De acordo com a Comissão Parlamentar de Obras Inacabadas da Câmara dos
Deputados, seria necessário algo em torno de R$ 40 bilhões para que as
obras paralisadas no país fossem concluídas. O ministro Bruno Dantas
admite que há questões jurídicas a serem superadas, e dilemas ainda não
resolvidos completamente, como a criação de mecanismo que evite que
sejam prejudicadas as empresas que não se corromperam. O Estado contrata por meio de licitações, e passar essas obras para um
grupo de empresas lenientes “é medida que demandará alterações
legislativas que criem exceções ao dever de licitar previsto
constitucionalmente. Ou, no mínimo, uma decisão judicial reconhecendo a
situação excepcionalíssima”.
A definição do preço a ser considerado em cada obra é um fator
relevante, e o Tribunal de Contas da União (TCU), já desenvolveu
metodologia para analisar o percentual de desconto médio das
contratações feitas pelas Petrobras em ambiente minimamente competitivo. “O resultado foi que, em ambiente de concorrência sadia, o preço
contratado se reduz em aproximadamente 17% em relação ao valor obtido
nas situações de conluio, quando o valor contratado não se descola da
estimativa feita pela própria Administração”.

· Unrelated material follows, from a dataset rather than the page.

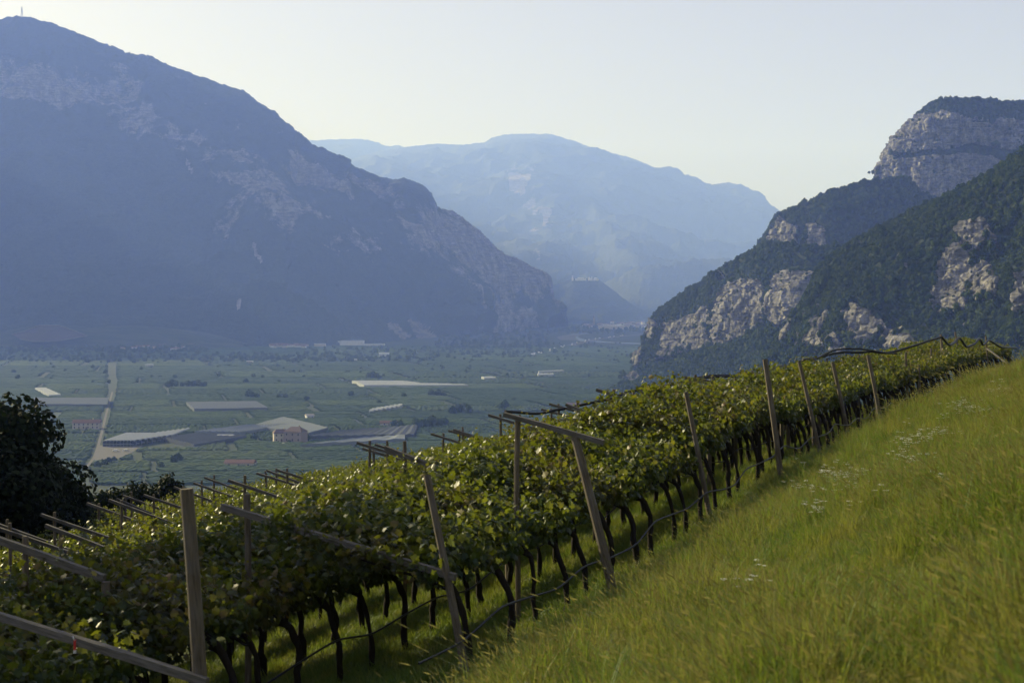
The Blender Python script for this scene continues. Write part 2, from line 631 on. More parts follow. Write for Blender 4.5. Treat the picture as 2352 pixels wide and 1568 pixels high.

Será preciso estabelecer requisitos e exigências para que essas empresas
– que firmaram acordos de leniência – possam se enquadrar nesse
“programa”, bem como uma estrutura de incentivos para que elas entreguem
as obras no prazo e com a qualidade exigida. “Não imagino, por exemplo,
que a empresa possa ser beneficiada dessa forma e continuar sob a
gestão das mesmas pessoas que foram responsáveis pelos ilícitos”,
comenta Dantas, que apresentou ao presidente da Câmara Rodrigo Maia
projeto de lei que permite o afastamento dos acionistas controladores,
mediante alienação compulsória do controle da empresa corruptora.